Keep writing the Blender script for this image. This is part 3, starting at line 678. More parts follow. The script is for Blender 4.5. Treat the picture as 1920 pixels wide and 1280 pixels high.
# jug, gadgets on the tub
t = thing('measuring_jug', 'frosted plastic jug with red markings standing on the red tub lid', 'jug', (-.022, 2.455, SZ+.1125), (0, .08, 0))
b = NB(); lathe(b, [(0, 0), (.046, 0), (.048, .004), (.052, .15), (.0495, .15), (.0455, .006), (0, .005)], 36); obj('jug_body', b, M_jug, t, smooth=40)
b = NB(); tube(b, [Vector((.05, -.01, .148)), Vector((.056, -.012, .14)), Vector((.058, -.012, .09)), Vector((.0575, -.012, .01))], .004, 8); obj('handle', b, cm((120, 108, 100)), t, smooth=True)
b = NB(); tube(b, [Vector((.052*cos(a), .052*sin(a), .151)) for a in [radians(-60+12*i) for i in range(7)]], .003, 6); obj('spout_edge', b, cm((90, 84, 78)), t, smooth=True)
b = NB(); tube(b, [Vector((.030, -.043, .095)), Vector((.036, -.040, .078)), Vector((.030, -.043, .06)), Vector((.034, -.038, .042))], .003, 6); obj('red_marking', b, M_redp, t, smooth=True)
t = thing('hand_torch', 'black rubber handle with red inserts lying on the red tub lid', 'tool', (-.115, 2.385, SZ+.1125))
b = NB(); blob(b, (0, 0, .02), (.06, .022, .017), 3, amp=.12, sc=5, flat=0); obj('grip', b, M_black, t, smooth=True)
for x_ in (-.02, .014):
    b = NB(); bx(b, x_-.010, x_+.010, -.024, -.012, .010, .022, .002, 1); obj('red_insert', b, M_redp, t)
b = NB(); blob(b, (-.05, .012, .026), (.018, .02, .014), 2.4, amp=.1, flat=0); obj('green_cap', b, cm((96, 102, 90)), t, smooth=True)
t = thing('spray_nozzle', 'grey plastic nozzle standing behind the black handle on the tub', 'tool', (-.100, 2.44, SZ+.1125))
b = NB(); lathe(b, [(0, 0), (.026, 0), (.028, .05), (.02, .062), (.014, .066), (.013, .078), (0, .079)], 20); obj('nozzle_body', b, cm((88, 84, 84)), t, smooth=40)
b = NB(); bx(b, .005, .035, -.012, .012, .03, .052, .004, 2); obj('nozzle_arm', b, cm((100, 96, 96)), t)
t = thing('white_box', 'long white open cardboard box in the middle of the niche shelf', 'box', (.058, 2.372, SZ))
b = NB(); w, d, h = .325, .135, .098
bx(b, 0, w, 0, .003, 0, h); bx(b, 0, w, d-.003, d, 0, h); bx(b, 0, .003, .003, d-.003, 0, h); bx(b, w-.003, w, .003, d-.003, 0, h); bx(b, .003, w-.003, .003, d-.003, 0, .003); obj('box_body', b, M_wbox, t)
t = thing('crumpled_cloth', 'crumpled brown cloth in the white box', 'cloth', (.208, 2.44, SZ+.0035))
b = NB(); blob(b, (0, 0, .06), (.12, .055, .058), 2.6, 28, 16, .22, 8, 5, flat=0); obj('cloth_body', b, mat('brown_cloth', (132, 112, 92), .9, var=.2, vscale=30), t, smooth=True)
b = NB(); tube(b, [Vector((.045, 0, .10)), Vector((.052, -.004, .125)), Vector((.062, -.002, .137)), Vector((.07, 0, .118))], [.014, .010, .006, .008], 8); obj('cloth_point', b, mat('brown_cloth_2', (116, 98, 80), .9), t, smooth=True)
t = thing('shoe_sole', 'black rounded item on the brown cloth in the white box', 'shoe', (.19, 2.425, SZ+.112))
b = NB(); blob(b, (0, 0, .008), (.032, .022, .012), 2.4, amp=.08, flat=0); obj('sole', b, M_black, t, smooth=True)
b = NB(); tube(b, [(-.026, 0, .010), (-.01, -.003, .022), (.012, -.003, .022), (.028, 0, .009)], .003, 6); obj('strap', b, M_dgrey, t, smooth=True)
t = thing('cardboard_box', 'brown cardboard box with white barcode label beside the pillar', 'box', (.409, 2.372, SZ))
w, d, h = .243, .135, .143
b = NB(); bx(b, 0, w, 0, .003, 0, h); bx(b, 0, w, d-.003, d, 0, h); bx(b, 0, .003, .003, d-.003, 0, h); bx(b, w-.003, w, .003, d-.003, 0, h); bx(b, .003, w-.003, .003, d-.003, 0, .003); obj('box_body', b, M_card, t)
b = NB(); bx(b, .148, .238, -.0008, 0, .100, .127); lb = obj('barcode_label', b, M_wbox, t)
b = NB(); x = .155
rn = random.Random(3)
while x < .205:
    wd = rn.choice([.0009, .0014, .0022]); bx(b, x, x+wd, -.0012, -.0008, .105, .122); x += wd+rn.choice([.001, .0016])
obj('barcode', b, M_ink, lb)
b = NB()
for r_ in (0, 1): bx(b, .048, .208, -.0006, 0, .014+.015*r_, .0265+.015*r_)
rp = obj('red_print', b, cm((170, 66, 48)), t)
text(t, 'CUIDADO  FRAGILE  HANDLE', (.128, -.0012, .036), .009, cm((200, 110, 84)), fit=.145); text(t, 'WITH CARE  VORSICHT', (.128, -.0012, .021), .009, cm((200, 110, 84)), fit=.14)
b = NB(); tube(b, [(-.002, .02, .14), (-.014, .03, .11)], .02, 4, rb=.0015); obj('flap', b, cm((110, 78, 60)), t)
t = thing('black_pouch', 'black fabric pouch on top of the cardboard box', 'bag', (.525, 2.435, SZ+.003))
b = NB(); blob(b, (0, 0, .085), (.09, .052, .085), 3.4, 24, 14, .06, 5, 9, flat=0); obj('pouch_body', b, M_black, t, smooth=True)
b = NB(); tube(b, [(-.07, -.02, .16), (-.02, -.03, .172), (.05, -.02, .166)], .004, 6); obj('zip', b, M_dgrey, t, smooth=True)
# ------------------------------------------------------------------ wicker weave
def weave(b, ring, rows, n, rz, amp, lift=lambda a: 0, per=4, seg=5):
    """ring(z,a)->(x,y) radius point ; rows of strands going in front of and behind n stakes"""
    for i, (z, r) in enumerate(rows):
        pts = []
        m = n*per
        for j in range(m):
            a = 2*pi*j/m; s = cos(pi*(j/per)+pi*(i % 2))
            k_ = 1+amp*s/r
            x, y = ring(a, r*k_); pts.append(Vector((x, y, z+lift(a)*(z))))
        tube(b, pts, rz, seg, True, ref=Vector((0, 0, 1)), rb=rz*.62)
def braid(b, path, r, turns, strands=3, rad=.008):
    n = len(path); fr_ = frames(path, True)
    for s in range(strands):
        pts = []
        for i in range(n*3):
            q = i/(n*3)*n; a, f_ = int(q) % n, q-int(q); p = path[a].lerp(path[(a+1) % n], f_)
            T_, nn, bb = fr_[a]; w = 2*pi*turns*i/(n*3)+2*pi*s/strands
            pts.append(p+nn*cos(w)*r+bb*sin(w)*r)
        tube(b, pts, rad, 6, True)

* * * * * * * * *

Exercise aim: Write the data from above out again, exactly.

Result of the exercise:
Keep writing the Blender script for this image. This is part 3, starting at line 678. More parts follow. The script is for Blender 4.5. Treat the picture as 1920 pixels wide and 1280 pixels high.
# jug, gadgets on the tub
t = thing('measuring_jug', 'frosted plastic jug with red markings standing on the red tub lid', 'jug', (-.022, 2.455, SZ+.1125), (0, .08, 0))
b = NB(); lathe(b, [(0, 0), (.046, 0), (.048, .004), (.052, .15), (.0495, .15), (.0455, .006), (0, .005)], 36); obj('jug_body', b, M_jug, t, smooth=40)
b = NB(); tube(b, [Vector((.05, -.01, .148)), Vector((.056, -.012, .14)), Vector((.058, -.012, .09)), Vector((.0575, -.012, .01))], .004, 8); obj('handle', b, cm((120, 108, 100)), t, smooth=True)
b = NB(); tube(b, [Vector((.052*cos(a), .052*sin(a), .151)) for a in [radians(-60+12*i) for i in range(7)]], .003, 6); obj('spout_edge', b, cm((90, 84, 78)), t, smooth=True)
b = NB(); tube(b, [Vector((.030, -.043, .095)), Vector((.036, -.040, .078)), Vector((.030, -.043, .06)), Vector((.034, -.038, .042))], .003, 6); obj('red_marking', b, M_redp, t, smooth=True)
t = thing('hand_torch', 'black rubber handle with red inserts lying on the red tub lid', 'tool', (-.115, 2.385, SZ+.1125))
b = NB(); blob(b, (0, 0, .02), (.06, .022, .017), 3, amp=.12, sc=5, flat=0); obj('grip', b, M_black, t, smooth=True)
for x_ in (-.02, .014):
    b = NB(); bx(b, x_-.010, x_+.010, -.024, -.012, .010, .022, .002, 1); obj('red_insert', b, M_redp, t)
b = NB(); blob(b, (-.05, .012, .026), (.018, .02, .014), 2.4, amp=.1, flat=0); obj('green_cap', b, cm((96, 102, 90)), t, smooth=True)
t = thing('spray_nozzle', 'grey plastic nozzle standing behind the black handle on the tub', 'tool', (-.100, 2.44, SZ+.1125))
b = NB(); lathe(b, [(0, 0), (.026, 0), (.028, .05), (.02, .062), (.014, .066), (.013, .078), (0, .079)], 20); obj('nozzle_body', b, cm((88, 84, 84)), t, smooth=40)
b = NB(); bx(b, .005, .035, -.012, .012, .03, .052, .004, 2); obj('nozzle_arm', b, cm((100, 96, 96)), t)
t = thing('white_box', 'long white open cardboard box in the middle of the niche shelf', 'box', (.058, 2.372, SZ))
b = NB(); w, d, h = .325, .135, .098
bx(b, 0, w, 0, .003, 0, h); bx(b, 0, w, d-.003, d, 0, h); bx(b, 0, .003, .003, d-.003, 0, h); bx(b, w-.003, w, .003, d-.003, 0, h); bx(b, .003, w-.003, .003, d-.003, 0, .003); obj('box_body', b, M_wbox, t)
t = thing('crumpled_cloth', 'crumpled brown cloth in the white box', 'cloth', (.208, 2.44, SZ+.0035))
b = NB(); blob(b, (0, 0, .06), (.12, .055, .058), 2.6, 28, 16, .22, 8, 5, flat=0); obj('cloth_body', b, mat('brown_cloth', (132, 112, 92), .9, var=.2, vscale=30), t, smooth=True)
b = NB(); tube(b, [Vector((.045, 0, .10)), Vector((.052, -.004, .125)), Vector((.062, -.002, .137)), Vector((.07, 0, .118))], [.014, .010, .006, .008], 8); obj('cloth_point', b, mat('brown_cloth_2', (116, 98, 80), .9), t, smooth=True)
t = thing('shoe_sole', 'black rounded item on the brown cloth in the white box', 'shoe', (.19, 2.425, SZ+.112))
b = NB(); blob(b, (0, 0, .008), (.032, .022, .012), 2.4, amp=.08, flat=0); obj('sole', b, M_black, t, smooth=True)
b = NB(); tube(b, [(-.026, 0, .010), (-.01, -.003, .022), (.012, -.003, .022), (.028, 0, .009)], .003, 6); obj('strap', b, M_dgrey, t, smooth=True)
t = thing('cardboard_box', 'brown cardboard box with white barcode label beside the pillar', 'box', (.409, 2.372, SZ))
w, d, h = .243, .135, .143
b = NB(); bx(b, 0, w, 0, .003, 0, h); bx(b, 0, w, d-.003, d, 0, h); bx(b, 0, .003, .003, d-.003, 0, h); bx(b, w-.003, w, .003, d-.003, 0, h); bx(b, .003, w-.003, .003, d-.003, 0, .003); obj('box_body', b, M_card, t)
b = NB(); bx(b, .148, .238, -.0008, 0, .100, .127); lb = obj('barcode_label', b, M_wbox, t)
b = NB(); x = .155
rn = random.Random(3)
while x < .205:
    wd = rn.choice([.0009, .0014, .0022]); bx(b, x, x+wd, -.0012, -.0008, .105, .122); x += wd+rn.choice([.001, .0016])
obj('barcode', b, M_ink, lb)
b = NB()
for r_ in (0, 1): bx(b, .048, .208, -.0006, 0, .014+.015*r_, .0265+.015*r_)
rp = obj('red_print', b, cm((170, 66, 48)), t)
text(t, 'CUIDADO  FRAGILE  HANDLE', (.128, -.0012, .036), .009, cm((200, 110, 84)), fit=.145); text(t, 'WITH CARE  VORSICHT', (.128, -.0012, .021), .009, cm((200, 110, 84)), fit=.14)
b = NB(); tube(b, [(-.002, .02, .14), (-.014, .03, .11)], .02, 4, rb=.0015); obj('flap', b, cm((110, 78, 60)), t)
t = thing('black_pouch', 'black fabric pouch on top of the cardboard box', 'bag', (.525, 2.435, SZ+.003))
b = NB(); blob(b, (0, 0, .085), (.09, .052, .085), 3.4, 24, 14, .06, 5, 9, flat=0); obj('pouch_body', b, M_black, t, smooth=True)
b = NB(); tube(b, [(-.07, -.02, .16), (-.02, -.03, .172), (.05, -.02, .166)], .004, 6); obj('zip', b, M_dgrey, t, smooth=True)
# ------------------------------------------------------------------ wicker weave
def weave(b, ring, rows, n, rz, amp, lift=lambda a: 0, per=4, seg=5):
    """ring(z,a)->(x,y) radius point ; rows of strands going in front of and behind n stakes"""
    for i, (z, r) in enumerate(rows):
        pts = []
        m = n*per
        for j in range(m):
            a = 2*pi*j/m; s = cos(pi*(j/per)+pi*(i % 2))
            k_ = 1+amp*s/r
            x, y = ring(a, r*k_); pts.append(Vector((x, y, z+lift(a)*(z))))
        tube(b, pts, rz, seg, True, ref=Vector((0, 0, 1)), rb=rz*.62)
def braid(b, path, r, turns, strands=3, rad=.008):
    n = len(path); fr_ = frames(path, True)
    for s in range(strands):
        pts = []
        for i in range(n*3):
            q = i/(n*3)*n; a, f_ = int(q) % n, q-int(q); p = path[a].lerp(path[(a+1) % n], f_)
            T_, nn, bb = fr_[a]; w = 2*pi*turns*i/(n*3)+2*pi*s/strands
            pts.append(p+nn*cos(w)*r+bb*sin(w)*r)
        tube(b, pts, rad, 6, True)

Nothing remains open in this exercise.